WHAT THIS TASK INVOLVES:
Quote the data below in full, please, without altering anything.

-------- DATA SEGMENT

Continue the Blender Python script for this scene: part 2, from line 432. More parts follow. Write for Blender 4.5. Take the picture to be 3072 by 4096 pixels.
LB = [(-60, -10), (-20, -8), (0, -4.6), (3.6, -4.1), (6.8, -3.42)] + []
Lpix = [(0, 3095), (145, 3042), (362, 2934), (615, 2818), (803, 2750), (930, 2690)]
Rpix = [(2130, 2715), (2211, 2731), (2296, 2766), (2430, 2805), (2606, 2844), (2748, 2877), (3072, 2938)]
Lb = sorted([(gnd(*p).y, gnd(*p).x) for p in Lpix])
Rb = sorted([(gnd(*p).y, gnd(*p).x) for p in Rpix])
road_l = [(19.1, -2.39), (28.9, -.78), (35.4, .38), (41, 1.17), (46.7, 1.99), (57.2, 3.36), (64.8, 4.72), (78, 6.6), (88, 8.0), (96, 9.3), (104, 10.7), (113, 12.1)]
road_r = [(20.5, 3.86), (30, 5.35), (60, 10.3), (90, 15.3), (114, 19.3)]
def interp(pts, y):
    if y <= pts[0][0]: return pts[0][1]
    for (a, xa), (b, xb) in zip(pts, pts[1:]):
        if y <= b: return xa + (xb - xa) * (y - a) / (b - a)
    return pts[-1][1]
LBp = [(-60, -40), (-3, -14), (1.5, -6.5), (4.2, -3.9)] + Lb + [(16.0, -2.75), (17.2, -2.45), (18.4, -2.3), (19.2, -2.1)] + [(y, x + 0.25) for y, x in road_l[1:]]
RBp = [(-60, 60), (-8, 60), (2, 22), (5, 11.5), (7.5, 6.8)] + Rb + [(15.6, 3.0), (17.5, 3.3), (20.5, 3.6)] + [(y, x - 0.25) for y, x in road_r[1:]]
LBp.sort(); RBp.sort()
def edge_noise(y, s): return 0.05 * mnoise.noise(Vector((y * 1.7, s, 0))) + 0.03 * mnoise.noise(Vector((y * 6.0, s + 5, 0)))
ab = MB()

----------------

THE OUTPUT:
Continue the Blender Python script for this scene: part 2, from line 432. More parts follow. Write for Blender 4.5. Take the picture to be 3072 by 4096 pixels.
LB = [(-60, -10), (-20, -8), (0, -4.6), (3.6, -4.1), (6.8, -3.42)] + []
Lpix = [(0, 3095), (145, 3042), (362, 2934), (615, 2818), (803, 2750), (930, 2690)]
Rpix = [(2130, 2715), (2211, 2731), (2296, 2766), (2430, 2805), (2606, 2844), (2748, 2877), (3072, 2938)]
Lb = sorted([(gnd(*p).y, gnd(*p).x) for p in Lpix])
Rb = sorted([(gnd(*p).y, gnd(*p).x) for p in Rpix])
road_l = [(19.1, -2.39), (28.9, -.78), (35.4, .38), (41, 1.17), (46.7, 1.99), (57.2, 3.36), (64.8, 4.72), (78, 6.6), (88, 8.0), (96, 9.3), (104, 10.7), (113, 12.1)]
road_r = [(20.5, 3.86), (30, 5.35), (60, 10.3), (90, 15.3), (114, 19.3)]
def interp(pts, y):
    if y <= pts[0][0]: return pts[0][1]
    for (a, xa), (b, xb) in zip(pts, pts[1:]):
        if y <= b: return xa + (xb - xa) * (y - a) / (b - a)
    return pts[-1][1]
LBp = [(-60, -40), (-3, -14), (1.5, -6.5), (4.2, -3.9)] + Lb + [(16.0, -2.75), (17.2, -2.45), (18.4, -2.3), (19.2, -2.1)] + [(y, x + 0.25) for y, x in road_l[1:]]
RBp = [(-60, 60), (-8, 60), (2, 22), (5, 11.5), (7.5, 6.8)] + Rb + [(15.6, 3.0), (17.5, 3.3), (20.5, 3.6)] + [(y, x - 0.25) for y, x in road_r[1:]]
LBp.sort(); RBp.sort()
def edge_noise(y, s): return 0.05 * mnoise.noise(Vector((y * 1.7, s, 0))) + 0.03 * mnoise.noise(Vector((y * 6.0, s + 5, 0)))
ab = MB()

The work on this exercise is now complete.